By Davey Nieves





Story: Michael Moreci, Tim Daniel

Art: Colin Lorimer, Joana Lafuente

Publisher: Boom!


In 2014, Curse did something I didn’t think possible. It told a werewolf story that didn’t suck. The 21st century has been all about glamourizing horror to some extent. It was awesome that a book like Curse could come along and craft a raw story about one of the monsters that’s never really received their due, the Werewolf. Now in 2015 the team of Michael Moreci, Tim Daniel, and Colin Lorimer are back to work through more of their demons while sending a chill up your spine.

Their new book, Burning Fields is an analog combination of old school horror like The Thing in combination with the geopolitical drama of a Zero Dark Thirty. Where it plants its feet and sets itself apart is in the perpetual insecurity these pages bring and that is far from a bad thing.

Burning Fields is the story of Dana Atkinson, a dishonorably discharged army investigator, who’s pulled back to the Middle East when a group of American oil technicians disappear under bizarre circumstances. Dana is a true badass with the inner demons to match. In the first few pages we see her razor wit in arguing with her former commander and later her toughness as she dispatches would be assassins. The first issue also touches on the unstable political nature of the Middle East as we see both the American Military and Iraqi people’s side of the conflict. Indeed this entire opening issue leans heavy on tensions of various kinds from interpersonal to political and still manages to let the characters build through this tense fog.


Colin Lorimer’s illustrations are perfect for a dramatic horror story like this one. He’s no stranger to emotional drama having done books like X-Files, Harvest, and of course Curse.
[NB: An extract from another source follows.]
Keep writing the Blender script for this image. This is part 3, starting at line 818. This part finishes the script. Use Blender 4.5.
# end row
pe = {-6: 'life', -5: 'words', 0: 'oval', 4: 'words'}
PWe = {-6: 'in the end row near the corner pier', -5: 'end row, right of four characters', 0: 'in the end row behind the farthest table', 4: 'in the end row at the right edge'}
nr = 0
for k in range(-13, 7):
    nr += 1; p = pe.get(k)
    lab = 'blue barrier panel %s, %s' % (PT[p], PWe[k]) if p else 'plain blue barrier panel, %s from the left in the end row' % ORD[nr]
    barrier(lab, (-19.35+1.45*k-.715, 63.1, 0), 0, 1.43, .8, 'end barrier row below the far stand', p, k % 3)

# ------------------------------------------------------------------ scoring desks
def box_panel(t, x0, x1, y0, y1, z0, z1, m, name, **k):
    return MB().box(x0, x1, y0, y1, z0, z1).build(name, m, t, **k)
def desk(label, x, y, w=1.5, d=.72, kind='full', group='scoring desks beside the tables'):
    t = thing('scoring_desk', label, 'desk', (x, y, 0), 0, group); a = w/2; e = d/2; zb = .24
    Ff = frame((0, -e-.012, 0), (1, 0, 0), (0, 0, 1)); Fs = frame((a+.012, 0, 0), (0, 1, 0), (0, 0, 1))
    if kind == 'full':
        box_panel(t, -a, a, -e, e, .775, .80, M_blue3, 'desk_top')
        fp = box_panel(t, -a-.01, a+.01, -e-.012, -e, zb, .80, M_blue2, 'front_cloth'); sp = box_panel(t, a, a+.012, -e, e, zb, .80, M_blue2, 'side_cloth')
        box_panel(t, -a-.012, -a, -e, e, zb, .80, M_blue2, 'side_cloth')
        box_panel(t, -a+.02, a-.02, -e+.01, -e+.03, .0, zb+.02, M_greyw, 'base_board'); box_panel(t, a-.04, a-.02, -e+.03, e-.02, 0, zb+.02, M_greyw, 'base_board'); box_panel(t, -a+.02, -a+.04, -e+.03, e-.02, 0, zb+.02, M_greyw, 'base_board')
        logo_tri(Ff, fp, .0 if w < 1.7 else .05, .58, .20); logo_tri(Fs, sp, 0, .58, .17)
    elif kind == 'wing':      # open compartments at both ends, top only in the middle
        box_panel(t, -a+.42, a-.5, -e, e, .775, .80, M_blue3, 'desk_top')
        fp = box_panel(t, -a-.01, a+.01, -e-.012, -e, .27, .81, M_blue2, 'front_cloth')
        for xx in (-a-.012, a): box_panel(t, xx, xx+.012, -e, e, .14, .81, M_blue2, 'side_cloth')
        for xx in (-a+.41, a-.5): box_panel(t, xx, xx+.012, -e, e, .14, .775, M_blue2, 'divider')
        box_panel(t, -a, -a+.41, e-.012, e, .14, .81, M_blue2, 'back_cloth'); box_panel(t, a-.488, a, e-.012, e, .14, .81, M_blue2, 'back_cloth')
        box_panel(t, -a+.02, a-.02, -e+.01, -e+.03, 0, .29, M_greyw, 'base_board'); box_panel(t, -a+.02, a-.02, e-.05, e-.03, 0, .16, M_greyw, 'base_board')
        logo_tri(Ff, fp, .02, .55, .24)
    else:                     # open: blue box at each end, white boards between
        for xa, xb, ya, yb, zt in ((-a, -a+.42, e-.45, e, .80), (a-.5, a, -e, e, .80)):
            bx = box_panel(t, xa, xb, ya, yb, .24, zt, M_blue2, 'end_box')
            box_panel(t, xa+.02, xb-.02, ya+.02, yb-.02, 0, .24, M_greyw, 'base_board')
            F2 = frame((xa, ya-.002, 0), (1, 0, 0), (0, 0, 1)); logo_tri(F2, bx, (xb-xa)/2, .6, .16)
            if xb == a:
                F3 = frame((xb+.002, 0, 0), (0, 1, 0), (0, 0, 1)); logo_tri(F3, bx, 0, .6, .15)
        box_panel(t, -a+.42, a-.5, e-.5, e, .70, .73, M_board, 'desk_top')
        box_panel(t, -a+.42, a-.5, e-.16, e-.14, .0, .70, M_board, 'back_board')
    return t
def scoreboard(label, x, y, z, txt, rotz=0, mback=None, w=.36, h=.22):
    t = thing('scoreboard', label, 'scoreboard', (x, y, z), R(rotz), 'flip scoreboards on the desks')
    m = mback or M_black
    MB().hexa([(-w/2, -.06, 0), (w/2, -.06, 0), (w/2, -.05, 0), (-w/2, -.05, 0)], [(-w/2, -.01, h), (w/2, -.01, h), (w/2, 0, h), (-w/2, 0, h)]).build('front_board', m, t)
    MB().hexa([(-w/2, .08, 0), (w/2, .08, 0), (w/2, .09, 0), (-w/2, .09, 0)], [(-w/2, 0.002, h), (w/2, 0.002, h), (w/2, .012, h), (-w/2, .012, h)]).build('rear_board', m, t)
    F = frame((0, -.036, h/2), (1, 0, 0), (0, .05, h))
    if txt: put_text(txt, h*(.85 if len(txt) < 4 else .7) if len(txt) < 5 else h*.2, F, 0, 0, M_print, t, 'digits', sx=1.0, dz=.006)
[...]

What sets Burning Fields apart from his previous works is how he masterfully brings out the necessary emotion on a page and seamlessly shifts it to a different mood without jarring the audience. On one page he can capture the turmoil in Dana’s eyes to evoke distress while on the very next page call forth the restlessness of local Iraqis in a marketplace standoff. To go along with this exquisite line work are Joana Lafuente’s colors. She uses tones similar to what Patricia Mulvihill used towards the end of 100 Bullets and gets the same moodiness on the pages in a very horror friendly way.

If there’s any flaw with the book it’s that it may not feel necessary to have eight issues by the end of the story. My only minor gripe about issue one was that I’d like to have known more about the supernatural evil Dana uncovers in the oil field which could have cut it down to seven issues. Being fully on for all eight issues I hope they allow all the volatile elements in the story to be breathe enough.

Boom Studios isn’t known for the number of original books but the quality of them. Burning Fields has the potential to not only join Irredeemable, Incorruptible, 2 Guns, and Curse but also surpass them.